## Aim
Lines that include the word "this" are the ones to copy.

■ ■ ■ ■ ■ ■ ■

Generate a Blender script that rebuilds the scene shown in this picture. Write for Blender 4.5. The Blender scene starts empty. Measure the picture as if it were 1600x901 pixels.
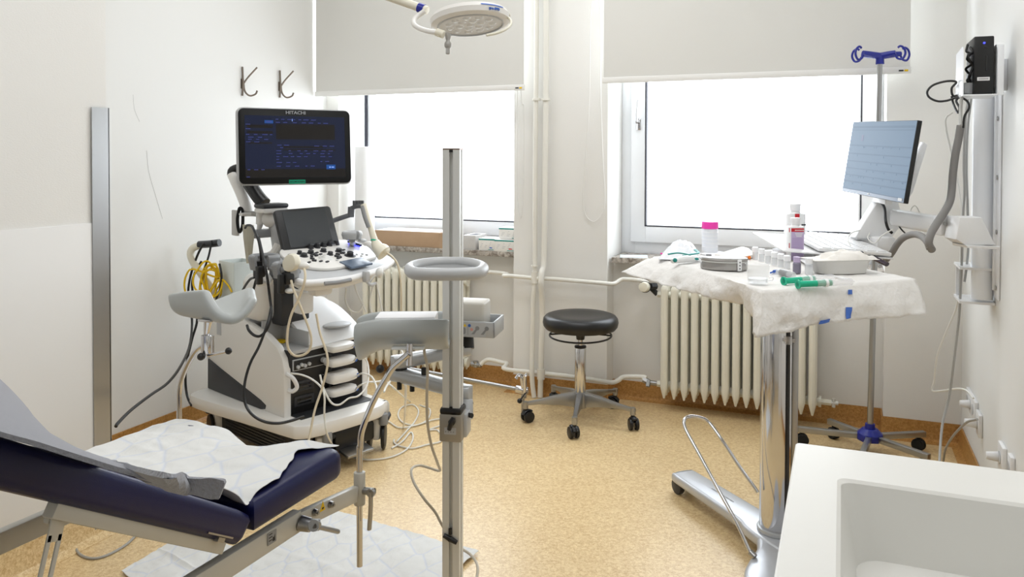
import bpy, bmesh, math, random
from mathutils import Vector, Matrix, noise
random.seed(7)
C = bpy.context.scene.collection
S = bpy.context.scene
PI = math.pi

# ---------------------------------------------------------------- camera, light, exposure
FPX, PROW, CAMH = 1257.98, 267.52, 1.25
YAW, PITCH, ROLL = .388781, -.01904238, -.00229824
CAMR = (Matrix.Rotation(YAW, 3, 'Z') @ Matrix.Rotation(PITCH, 3, 'X') @ Matrix.Rotation(ROLL, 3, 'Y'))
cam_d = bpy.data.cameras.new('camera'); cam = bpy.data.objects.new('camera', cam_d); C.objects.link(cam)
cam_d.sensor_width = 36; cam_d.lens = FPX/1600*36; cam_d.shift_y = -(450.5-PROW)/1600
cam_d.clip_start = .02
r_, f_, u_ = CAMR.col[0], CAMR.col[1], CAMR.col[2]
cm = Matrix((( r_[0], u_[0], -f_[0], 0), (r_[1], u_[1], -f_[1], 0), (r_[2], u_[2], -f_[2], CAMH), (0,0,0,1)))
cam.matrix_world = cm
S.camera = cam
S.view_settings.view_transform = 'Standard'; S.view_settings.look = 'None'
S.view_settings.gamma = 1; S.view_settings.use_curve_mapping = False
S.view_settings.exposure = 0.16
w = bpy.data.worlds.new('world'); S.world = w; w.use_nodes = True
w.node_tree.nodes['Background'].inputs[0].default_value = (.85, .93, 1, 1)
w.node_tree.nodes['Background'].inputs[1].default_value = 1.0
WIN_STRENGTH = 4.3
CEIL_W = 15
def area(name, loc, sx, sy, watts, col, rot=(0,0,0)):
    d = bpy.data.lights.new(name, 'AREA'); d.shape = 'RECTANGLE'; d.size = sx; d.size_y = sy
    d.energy = watts; d.color = col
    o = bpy.data.objects.new(name, d); C.objects.link(o); o.location = loc; o.rotation_euler = rot
    return o
area('ceiling_lamp_light', (-1.35, 2.9, 2.86), 1.5, .5, CEIL_W, (.965, .98, 1))
area('ceiling_lamp_light', (-1.1, .9, 2.86), 1.5, .5, CEIL_W*.85, (.965, .98, 1))
area('ceiling_lamp_light', (-.3, 2.0, 2.86), .5, 1.5, CEIL_W*.7, (.965, .98, 1))

# ---------------------------------------------------------------- projection helpers: a photo pixel and one known distance give a point in the room
def ray(x, y): return CAMR @ Vector(((x-800)/FPX, 1, -(y-PROW)/FPX))
O0 = Vector((0, 0, CAMH))
def P(x, y, X=None, Y=None, Z=None, D=None):
    d = ray(x, y)
    if D is not None: return O0 + d*D
    if Z is not None: return O0 + d*((Z-CAMH)/d.z)
    if Y is not None: return O0 + d*(Y/d.y)
    return O0 + d*(X/d.x)
def PP(pts): return [P(a, b, D=c) for a, b, c in pts]

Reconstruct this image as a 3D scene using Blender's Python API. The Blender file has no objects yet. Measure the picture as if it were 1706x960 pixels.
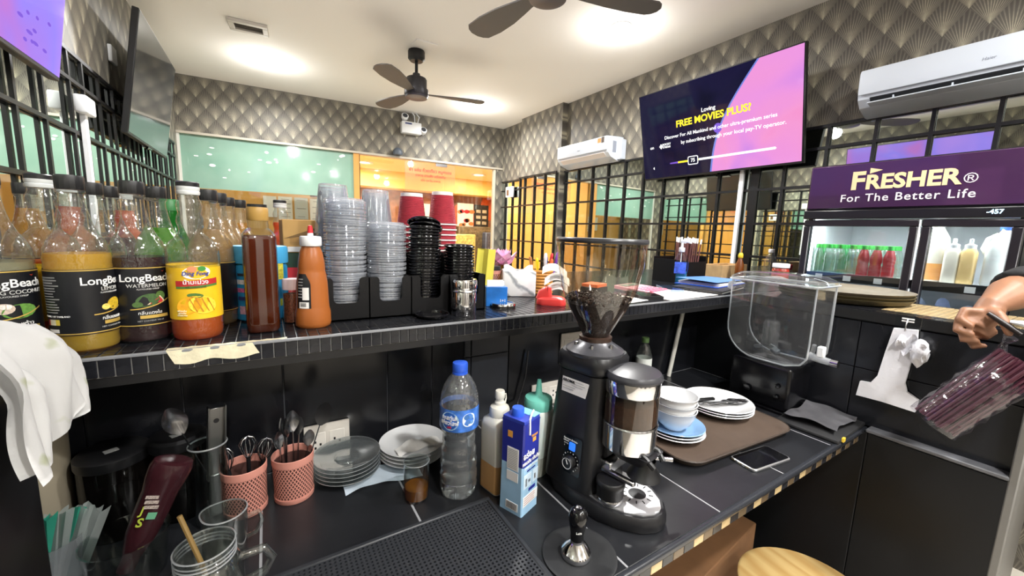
import bpy, bmesh, math, random
from mathutils import Vector, Matrix, Euler
RND = random.Random(11)
PI = math.pi
sc = bpy.context.scene
COL = sc.collection
rad = math.radians

# ------------------------------------------------------------------ camera
FPX = 655.0                       # focal length in pixels of the 1706 x 960 frame
YAW, PITCH, ROLL = rad(32.0428), rad(-8.0942), rad(1.9519)
CAM = Vector((0, 0, 0.60))        # metres, counter top is z = 0, floor z = -0.85
_f = Vector((math.sin(YAW) * math.cos(PITCH), math.cos(YAW) * math.cos(PITCH), math.sin(PITCH)))
_r = Vector((math.cos(YAW), -math.sin(YAW), 0))
_u = _r.cross(_f)
CR = math.cos(ROLL) * _r + math.sin(ROLL) * _u
CU = -math.sin(ROLL) * _r + math.cos(ROLL) * _u
CF = _f
cam_d = bpy.data.cameras.new('camera')
cam_d.sensor_width = 36
cam_d.lens = FPX / 1706 * 36
cam_d.clip_start = 0.02
cam = bpy.data.objects.new('camera', cam_d)
COL.objects.link(cam)
mw = Matrix.Identity(4)
for i in range(3):
    mw[i][0], mw[i][1], mw[i][2], mw[i][3] = CR[i], CU[i], -CF[i], CAM[i]
cam.matrix_world = mw
sc.camera = cam

# ------------------------------------------------------------------ world, exposure
world = bpy.data.worlds.new('world')
sc.world = world
world.use_nodes = True
world.node_tree.nodes['Background'].inputs[0].default_value = (0.9, 0.92, 1.0, 1)
world.node_tree.nodes['Background'].inputs[1].default_value = 0.25
sc.view_settings.view_transform = 'Standard'
sc.view_settings.look = 'None'
sc.view_settings.gamma = 1
sc.view_settings.use_curve_mapping = False
sc.view_settings.exposure = 0.33
sc.cycles.use_denoising = True
sc.cycles.max_bounces = 12
sc.cycles.diffuse_bounces = 3
sc.cycles.glossy_bounces = 5
sc.cycles.transmission_bounces = 8
sc.cycles.transparent_max_bounces = 48
sc.cycles.caustics_reflective = False
sc.cycles.caustics_refractive = False
sc.cycles.sample_clamp_indirect = 6

CEIL, FLOOR = 2.0, -0.85
SH = 0.385                        # bar top height
LX, RX = -0.70, 2.85              # side walls
FYL, FYR = 5.14, 4.91             # far wall y at its two ends

# ceiling downlight positions (read from the photo, repeated behind the camera)
LIGHTS = [(0.08, 4.25), (2.1, 4.21), (2.1, 2.08), (0.08, 2.08), (1.7, -0.3), (0.75, -0.6), (0.08, -1.7), (2.1, -1.7)]
LIGHT_W = 31.0
for i, (lx, ly) in enumerate(LIGHTS):
    ld = bpy.data.lights.new('downlight_lamp', 'AREA')
    ld.shape = 'DISK'; ld.size = 0.13
    ld.energy = LIGHT_W
    ld.spread = rad(165)
    ld.color = (1.0, 0.99, 0.97)
    lo = bpy.data.objects.new('downlight_lamp', ld)
    lo.location = (lx, ly, CEIL - 0.034)
    COL.objects.link(lo)
    ld = bpy.data.lights.new('ceiling_fill', 'POINT')      # added fill hung below the lamp to lift the ceiling
    ld.energy = 6.0; ld.shadow_soft_size = 0.06; ld.color = (1.0, 0.99, 0.97)
    lo = bpy.data.objects.new('ceiling_fill', ld); lo.location = (lx, ly, CEIL - 0.15); COL.objects.link(lo)
# warm shop lamps behind the glass front; those without a fixture are added fill
for (lx, ly, lz, e) in ((1.62, 7.93, 1.77, 60), (3.95, 7.82, 1.77, 60), (2.8, 6.2, 1.77, 45), (1.6, 6.0, 1.77, 30), (0.2, 5.5, 2.05, 8), (-0.4, 5.5, 2.05, 8)):
    ld = bpy.data.lights.new('shop_lamp_and_fill', 'AREA')
    ld.shape = 'DISK'; ld.size = 0.25; ld.energy = e; ld.color = (1.0, 0.91, 0.76)
    lo = bpy.data.objects.new('shop_lamp_and_fill', ld); lo.location = (lx, ly, lz); COL.objects.link(lo)

# ------------------------------------------------------------------ pixel helpers: a pixel of the photo met with a real plane
def ray(u, v):
    return CR * ((u - 853) / FPX) + CU * (-(v - 480) / FPX) + CF
def onz(u, v, z):
    d = ray(u, v); return CAM + d * ((z - CAM.z) / d.z)
def ony(u, v, y):
    d = ray(u, v); return CAM + d * ((y - CAM.y) / d.y)
def onx(u, v, x):
    d = ray(u, v); return CAM + d * ((x - CAM.x) / d.x)
def away(p, r):
    h = Vector((p.x, p.y, 0)).normalized()
    return Vector((p.x, p.y, p.z)) + h * r
def stand(u, v, z, r):            # centre of a round thing whose front foot shows at (u, v)
    return away(onz(u, v, z), r)
def face(p):                      # turn about z so that local -y looks at the camera
    return math.atan2(p.y, p.x) - PI / 2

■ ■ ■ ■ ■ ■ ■

## Exercise response
Generate a Blender script that rebuilds the scene shown in this picture. Write for Blender 4.5. The Blender scene starts empty. Measure the picture as if it were 1600x901 pixels.
Reconstruct this image as a 3D scene using Blender's Python API. The Blender file has no objects yet. Measure the picture as if it were 1706x960 pixels.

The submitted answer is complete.